Task directions: Set down the data below without change, skipping the pictures it holds.

-*-

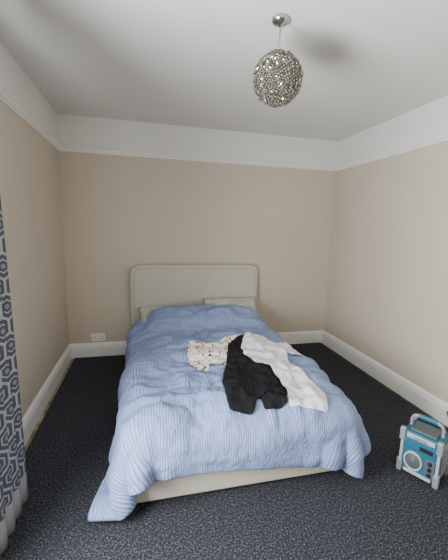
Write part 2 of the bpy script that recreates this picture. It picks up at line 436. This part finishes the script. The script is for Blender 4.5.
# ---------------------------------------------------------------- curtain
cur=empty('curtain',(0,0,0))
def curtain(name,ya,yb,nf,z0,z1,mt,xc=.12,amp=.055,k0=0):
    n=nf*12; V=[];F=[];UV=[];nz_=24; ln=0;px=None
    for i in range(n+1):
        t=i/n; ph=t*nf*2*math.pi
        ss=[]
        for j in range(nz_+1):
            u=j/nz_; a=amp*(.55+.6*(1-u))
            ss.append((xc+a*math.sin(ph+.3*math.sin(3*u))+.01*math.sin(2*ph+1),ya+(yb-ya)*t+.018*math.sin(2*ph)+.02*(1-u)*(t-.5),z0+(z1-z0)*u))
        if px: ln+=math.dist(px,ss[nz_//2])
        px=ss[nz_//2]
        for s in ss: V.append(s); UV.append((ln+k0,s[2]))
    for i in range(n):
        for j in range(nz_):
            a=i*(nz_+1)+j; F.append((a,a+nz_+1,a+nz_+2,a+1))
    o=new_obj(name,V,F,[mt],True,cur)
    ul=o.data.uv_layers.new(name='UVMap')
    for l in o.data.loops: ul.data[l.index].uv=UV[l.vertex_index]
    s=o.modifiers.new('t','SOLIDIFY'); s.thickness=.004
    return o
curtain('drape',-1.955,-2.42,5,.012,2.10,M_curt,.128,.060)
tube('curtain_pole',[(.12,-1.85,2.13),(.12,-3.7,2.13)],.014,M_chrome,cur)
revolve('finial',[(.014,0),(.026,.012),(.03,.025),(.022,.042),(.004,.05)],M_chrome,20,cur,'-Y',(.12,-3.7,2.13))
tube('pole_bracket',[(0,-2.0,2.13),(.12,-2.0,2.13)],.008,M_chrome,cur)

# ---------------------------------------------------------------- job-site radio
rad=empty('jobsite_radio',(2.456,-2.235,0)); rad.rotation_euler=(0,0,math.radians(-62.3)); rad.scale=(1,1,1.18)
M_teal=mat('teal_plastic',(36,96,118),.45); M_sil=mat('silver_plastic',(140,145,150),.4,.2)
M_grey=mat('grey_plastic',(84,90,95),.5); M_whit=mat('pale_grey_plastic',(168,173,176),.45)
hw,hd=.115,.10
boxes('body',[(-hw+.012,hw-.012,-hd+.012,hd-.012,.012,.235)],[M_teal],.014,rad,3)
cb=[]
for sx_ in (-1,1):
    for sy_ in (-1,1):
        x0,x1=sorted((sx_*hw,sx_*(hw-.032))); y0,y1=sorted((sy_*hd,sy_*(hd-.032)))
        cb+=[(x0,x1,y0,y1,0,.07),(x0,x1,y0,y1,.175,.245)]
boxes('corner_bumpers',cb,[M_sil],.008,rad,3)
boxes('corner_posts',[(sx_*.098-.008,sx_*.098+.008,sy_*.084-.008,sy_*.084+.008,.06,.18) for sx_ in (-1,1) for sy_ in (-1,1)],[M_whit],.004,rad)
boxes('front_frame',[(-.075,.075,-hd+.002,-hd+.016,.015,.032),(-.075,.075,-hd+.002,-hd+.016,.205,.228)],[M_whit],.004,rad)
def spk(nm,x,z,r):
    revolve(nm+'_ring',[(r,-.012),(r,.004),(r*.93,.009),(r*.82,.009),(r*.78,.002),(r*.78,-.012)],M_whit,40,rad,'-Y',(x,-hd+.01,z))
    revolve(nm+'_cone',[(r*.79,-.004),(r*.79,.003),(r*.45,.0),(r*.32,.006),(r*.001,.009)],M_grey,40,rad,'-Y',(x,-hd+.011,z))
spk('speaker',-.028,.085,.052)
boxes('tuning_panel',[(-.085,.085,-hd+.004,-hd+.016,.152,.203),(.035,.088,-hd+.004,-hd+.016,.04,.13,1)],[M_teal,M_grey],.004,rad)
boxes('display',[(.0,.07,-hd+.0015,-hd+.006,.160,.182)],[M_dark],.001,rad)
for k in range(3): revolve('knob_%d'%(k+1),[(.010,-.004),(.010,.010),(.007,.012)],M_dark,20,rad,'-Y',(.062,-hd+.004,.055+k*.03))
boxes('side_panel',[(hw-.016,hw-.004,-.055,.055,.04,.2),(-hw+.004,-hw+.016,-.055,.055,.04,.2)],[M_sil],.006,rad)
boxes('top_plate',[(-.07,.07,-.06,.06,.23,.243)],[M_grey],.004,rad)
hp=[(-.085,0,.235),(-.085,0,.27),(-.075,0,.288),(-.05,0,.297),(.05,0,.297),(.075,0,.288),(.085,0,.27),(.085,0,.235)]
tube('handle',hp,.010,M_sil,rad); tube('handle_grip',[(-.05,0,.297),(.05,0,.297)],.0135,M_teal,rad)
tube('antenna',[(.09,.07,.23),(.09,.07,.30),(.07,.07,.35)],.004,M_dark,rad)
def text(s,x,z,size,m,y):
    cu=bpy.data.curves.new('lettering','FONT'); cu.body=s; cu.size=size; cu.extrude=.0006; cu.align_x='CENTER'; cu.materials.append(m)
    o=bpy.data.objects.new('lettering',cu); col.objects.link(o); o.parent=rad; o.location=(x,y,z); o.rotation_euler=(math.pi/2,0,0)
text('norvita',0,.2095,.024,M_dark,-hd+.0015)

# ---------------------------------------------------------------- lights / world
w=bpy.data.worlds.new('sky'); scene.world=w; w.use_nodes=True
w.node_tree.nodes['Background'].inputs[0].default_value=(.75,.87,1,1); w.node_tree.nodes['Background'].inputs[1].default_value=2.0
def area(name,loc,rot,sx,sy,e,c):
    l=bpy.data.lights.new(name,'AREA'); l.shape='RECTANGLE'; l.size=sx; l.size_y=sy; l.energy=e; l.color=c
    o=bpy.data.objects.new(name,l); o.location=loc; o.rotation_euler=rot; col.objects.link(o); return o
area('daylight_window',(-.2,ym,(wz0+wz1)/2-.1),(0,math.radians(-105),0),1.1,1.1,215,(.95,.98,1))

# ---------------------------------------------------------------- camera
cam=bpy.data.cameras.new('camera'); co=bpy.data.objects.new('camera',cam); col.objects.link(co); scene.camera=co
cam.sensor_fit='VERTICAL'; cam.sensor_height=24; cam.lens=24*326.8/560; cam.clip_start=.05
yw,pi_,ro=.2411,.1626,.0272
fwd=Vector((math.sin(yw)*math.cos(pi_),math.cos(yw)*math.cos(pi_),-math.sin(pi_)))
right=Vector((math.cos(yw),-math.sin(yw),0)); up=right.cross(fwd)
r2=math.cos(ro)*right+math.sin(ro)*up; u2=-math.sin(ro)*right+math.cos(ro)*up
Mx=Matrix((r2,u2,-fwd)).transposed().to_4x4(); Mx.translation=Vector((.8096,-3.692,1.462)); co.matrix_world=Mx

-*-

Response to the task:
Write part 2 of the bpy script that recreates this picture. It picks up at line 436. This part finishes the script. The script is for Blender 4.5.
# ---------------------------------------------------------------- curtain
cur=empty('curtain',(0,0,0))
def curtain(name,ya,yb,nf,z0,z1,mt,xc=.12,amp=.055,k0=0):
    n=nf*12; V=[];F=[];UV=[];nz_=24; ln=0;px=None
    for i in range(n+1):
        t=i/n; ph=t*nf*2*math.pi
        ss=[]
        for j in range(nz_+1):
            u=j/nz_; a=amp*(.55+.6*(1-u))
            ss.append((xc+a*math.sin(ph+.3*math.sin(3*u))+.01*math.sin(2*ph+1),ya+(yb-ya)*t+.018*math.sin(2*ph)+.02*(1-u)*(t-.5),z0+(z1-z0)*u))
        if px: ln+=math.dist(px,ss[nz_//2])
        px=ss[nz_//2]
        for s in ss: V.append(s); UV.append((ln+k0,s[2]))
    for i in range(n):
        for j in range(nz_):
            a=i*(nz_+1)+j; F.append((a,a+nz_+1,a+nz_+2,a+1))
    o=new_obj(name,V,F,[mt],True,cur)
    ul=o.data.uv_layers.new(name='UVMap')
    for l in o.data.loops: ul.data[l.index].uv=UV[l.vertex_index]
    s=o.modifiers.new('t','SOLIDIFY'); s.thickness=.004
    return o
curtain('drape',-1.955,-2.42,5,.012,2.10,M_curt,.128,.060)
tube('curtain_pole',[(.12,-1.85,2.13),(.12,-3.7,2.13)],.014,M_chrome,cur)
revolve('finial',[(.014,0),(.026,.012),(.03,.025),(.022,.042),(.004,.05)],M_chrome,20,cur,'-Y',(.12,-3.7,2.13))
tube('pole_bracket',[(0,-2.0,2.13),(.12,-2.0,2.13)],.008,M_chrome,cur)

# ---------------------------------------------------------------- job-site radio
rad=empty('jobsite_radio',(2.456,-2.235,0)); rad.rotation_euler=(0,0,math.radians(-62.3)); rad.scale=(1,1,1.18)
M_teal=mat('teal_plastic',(36,96,118),.45); M_sil=mat('silver_plastic',(140,145,150),.4,.2)
M_grey=mat('grey_plastic',(84,90,95),.5); M_whit=mat('pale_grey_plastic',(168,173,176),.45)
hw,hd=.115,.10
boxes('body',[(-hw+.012,hw-.012,-hd+.012,hd-.012,.012,.235)],[M_teal],.014,rad,3)
cb=[]
for sx_ in (-1,1):
    for sy_ in (-1,1):
        x0,x1=sorted((sx_*hw,sx_*(hw-.032))); y0,y1=sorted((sy_*hd,sy_*(hd-.032)))
        cb+=[(x0,x1,y0,y1,0,.07),(x0,x1,y0,y1,.175,.245)]
boxes('corner_bumpers',cb,[M_sil],.008,rad,3)
boxes('corner_posts',[(sx_*.098-.008,sx_*.098+.008,sy_*.084-.008,sy_*.084+.008,.06,.18) for sx_ in (-1,1) for sy_ in (-1,1)],[M_whit],.004,rad)
boxes('front_frame',[(-.075,.075,-hd+.002,-hd+.016,.015,.032),(-.075,.075,-hd+.002,-hd+.016,.205,.228)],[M_whit],.004,rad)
def spk(nm,x,z,r):
    revolve(nm+'_ring',[(r,-.012),(r,.004),(r*.93,.009),(r*.82,.009),(r*.78,.002),(r*.78,-.012)],M_whit,40,rad,'-Y',(x,-hd+.01,z))
    revolve(nm+'_cone',[(r*.79,-.004),(r*.79,.003),(r*.45,.0),(r*.32,.006),(r*.001,.009)],M_grey,40,rad,'-Y',(x,-hd+.011,z))
spk('speaker',-.028,.085,.052)
boxes('tuning_panel',[(-.085,.085,-hd+.004,-hd+.016,.152,.203),(.035,.088,-hd+.004,-hd+.016,.04,.13,1)],[M_teal,M_grey],.004,rad)
boxes('display',[(.0,.07,-hd+.0015,-hd+.006,.160,.182)],[M_dark],.001,rad)
for k in range(3): revolve('knob_%d'%(k+1),[(.010,-.004),(.010,.010),(.007,.012)],M_dark,20,rad,'-Y',(.062,-hd+.004,.055+k*.03))
boxes('side_panel',[(hw-.016,hw-.004,-.055,.055,.04,.2),(-hw+.004,-hw+.016,-.055,.055,.04,.2)],[M_sil],.006,rad)
boxes('top_plate',[(-.07,.07,-.06,.06,.23,.243)],[M_grey],.004,rad)
hp=[(-.085,0,.235),(-.085,0,.27),(-.075,0,.288),(-.05,0,.297),(.05,0,.297),(.075,0,.288),(.085,0,.27),(.085,0,.235)]
tube('handle',hp,.010,M_sil,rad); tube('handle_grip',[(-.05,0,.297),(.05,0,.297)],.0135,M_teal,rad)
tube('antenna',[(.09,.07,.23),(.09,.07,.30),(.07,.07,.35)],.004,M_dark,rad)
def text(s,x,z,size,m,y):
    cu=bpy.data.curves.new('lettering','FONT'); cu.body=s; cu.size=size; cu.extrude=.0006; cu.align_x='CENTER'; cu.materials.append(m)
    o=bpy.data.objects.new('lettering',cu); col.objects.link(o); o.parent=rad; o.location=(x,y,z); o.rotation_euler=(math.pi/2,0,0)
text('norvita',0,.2095,.024,M_dark,-hd+.0015)

# ---------------------------------------------------------------- lights / world
w=bpy.data.worlds.new('sky'); scene.world=w; w.use_nodes=True
w.node_tree.nodes['Background'].inputs[0].default_value=(.75,.87,1,1); w.node_tree.nodes['Background'].inputs[1].default_value=2.0
def area(name,loc,rot,sx,sy,e,c):
    l=bpy.data.lights.new(name,'AREA'); l.shape='RECTANGLE'; l.size=sx; l.size_y=sy; l.energy=e; l.color=c
    o=bpy.data.objects.new(name,l); o.location=loc; o.rotation_euler=rot; col.objects.link(o); return o
area('daylight_window',(-.2,ym,(wz0+wz1)/2-.1),(0,math.radians(-105),0),1.1,1.1,215,(.95,.98,1))

# ---------------------------------------------------------------- camera
cam=bpy.data.cameras.new('camera'); co=bpy.data.objects.new('camera',cam); col.objects.link(co); scene.camera=co
cam.sensor_fit='VERTICAL'; cam.sensor_height=24; cam.lens=24*326.8/560; cam.clip_start=.05
yw,pi_,ro=.2411,.1626,.0272
fwd=Vector((math.sin(yw)*math.cos(pi_),math.cos(yw)*math.cos(pi_),-math.sin(pi_)))
right=Vector((math.cos(yw),-math.sin(yw),0)); up=right.cross(fwd)
r2=math.cos(ro)*right+math.sin(ro)*up; u2=-math.sin(ro)*right+math.cos(ro)*up
Mx=Matrix((r2,u2,-fwd)).transposed().to_4x4(); Mx.translation=Vector((.8096,-3.692,1.462)); co.matrix_world=Mx